House shows have been a staple of the music scene forever.
But there's a different art form encroaching onto this turf: standup
comedy.
In a town with more comics than there are open slots at standup showcases,
comedy has expanded from clubs and bars to basements and living rooms.
Sometimes the jokes happen alongside Bob Dylan covers. Other times,
standup is the sole draw. Guests huddle on couches and smoke spliffs on
the back porch. Beer and wine are for sale in the kitchen.

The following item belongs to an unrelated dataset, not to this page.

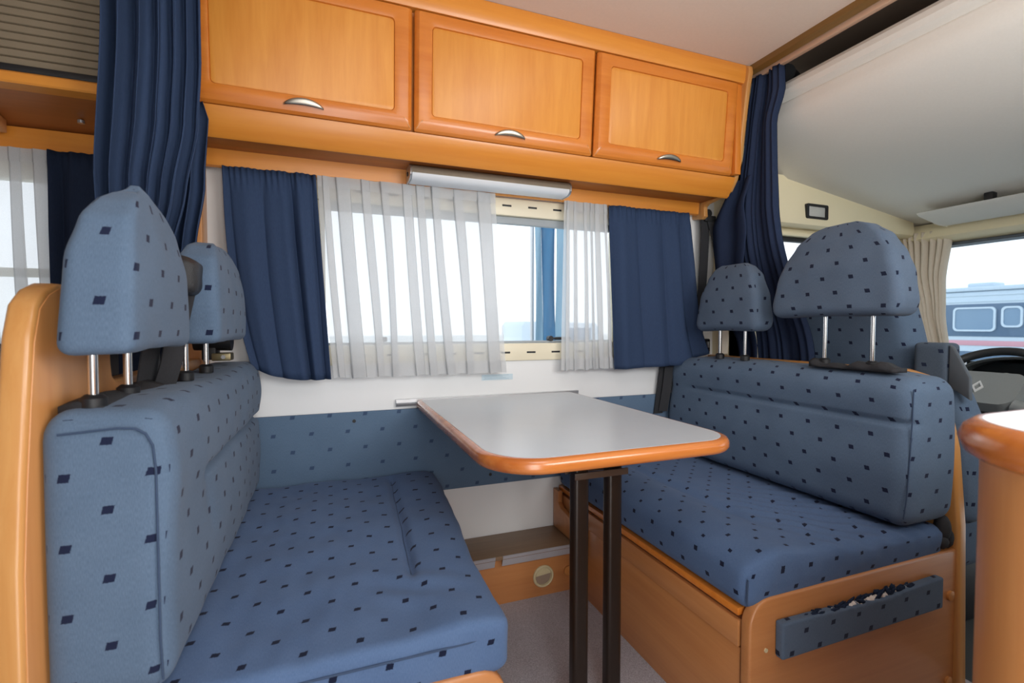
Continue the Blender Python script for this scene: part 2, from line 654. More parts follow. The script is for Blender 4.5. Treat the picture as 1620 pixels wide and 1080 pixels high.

We hit three house shows—here's what we found.
THE PARENT TRAP
White Tiger Lounge is not a lounge. It is a refurbished
backyard mancave gone suddenly public, missing only a pool table and
beer light. This quality is made more apparent by comic Amy Miller, who
calls out cave owner Jack Miller for joshing her about blowjobs the moment
they met. The polite fabric among the mostly professional couples—Amy Miller
jokes later that they cleaned Northeast Portland out of babysitters—is
briefly ruffled.
But
it's an oddly polished house party, and it can recover. There's an
actual stage, sound insulation and podcast recording equipment, with
three other comics booked besides Miller: Christian Ricketts, Whitney
Streed and Jacob Christopher. It's pretty much BYOB at White Tiger, and
because it's cold out, everybody leaves their alcohol on the table
outside the door like an offering to Cthulhu. There's some good stuff,
like the barrel-aged cider from a couple who drove down from Seattle.
Shanon Emerson, the host, is a real-estate broker who does capable
standup only in this very room, among friends—mostly about meth heads
and parenthood. The night is like a pressure-release valve from the
passive-aggressive politesse of Portland's professional set. "Why did
the dog suck its own dick?" asks Ricketts, as the room goes briefly
silent. "Because I was wearing a dog costume!" MATTHEW KORFHAGE.
FREE PERRIER
"It's like I went to my grandma's house
and someone handed me a mic," mumbles Seattle comedian Scott Losse. It's
not the most precise description—this spic-and-span living room in
inner North Portland favors twinkly lights and framed posters of
midcentury noir films over needlepoint pillows and fragile feline
knickknacks—but it feels homey and safe, like if you took a nap someone
would toss a crocheted blanket over you. Izzy, a 15-year-old fuzzy white
dog in a bow tie—breed unknown—does just this, shuffling at comedians'
feet before falling asleep in the front row. A few attendees pop open
bombers clearly purchased with ABV in mind, while others shell out for
$1 cans of PBR or $3 glasses of boxed wine. There is also free Perrier
(ballerrr!).
As for the lineup,
it's stacked: a few duds, sure, but also some of Portland's better
standups, including Nathan Brannon, JoAnn Schinderle and Christian
Ricketts. Seattle's Emmett Montgomery—clad in red footie PJs, his ginger
beard reaching halfway down his chest—does a fever-dream bit as Sugar
Plum Gary, soliciting questions about Christmas and giving existential
answers about the naughty-nice binary, Frosty the Snowman and the
fluidity of gender. There's much made of the fact that this is a room
full of mostly young white people in what was previously a black
neighborhood: Ms. Lo Rain, who blares Beyoncé's "Video Phone" from her
purse as she comes onstage, cracks a studded belt and riffs on
reparations. As we shuffle into the night, Toto's "Africa" plays us out,
with Izzy the elderly dog still slumbering on his chair. REBECCA
JACOBSON.
PRETTY YOUNG THINGS
This Cully spot is way more of a band
house: It has a fire pit, a pot-smoking shed warmed only by a space
heater, and a basement catacomb with an actual bar. A guy in a derby hat
sings a Bob Dylan cover like Jack Johnson might, with lots of attention
paid to his own voice. Partygoers discuss where they live, and their
houses all have names, the same way somebody might name their bicycle
Shirley.
Amid the music, the house had booked comic Anthony Lopez, who bagged out, and so Amy Miller is slotted in. She seems wigged by the youth of the crowd and so she bothers them affectionately about drugs, and being jobless and vegan, and about their parents giving them money, and about how they're really pretty. The audience moves from back chatter to laughter, and then to rapt attention. Everybody loves to be paid attention to, and Miller pretty much owns the place for the next 20 minutes.
Later, in the pot-smoking shed, someone asks me my philosophy—as if there's only one for everybody—and listens with equal attention. MATTHEW KORFHAGE.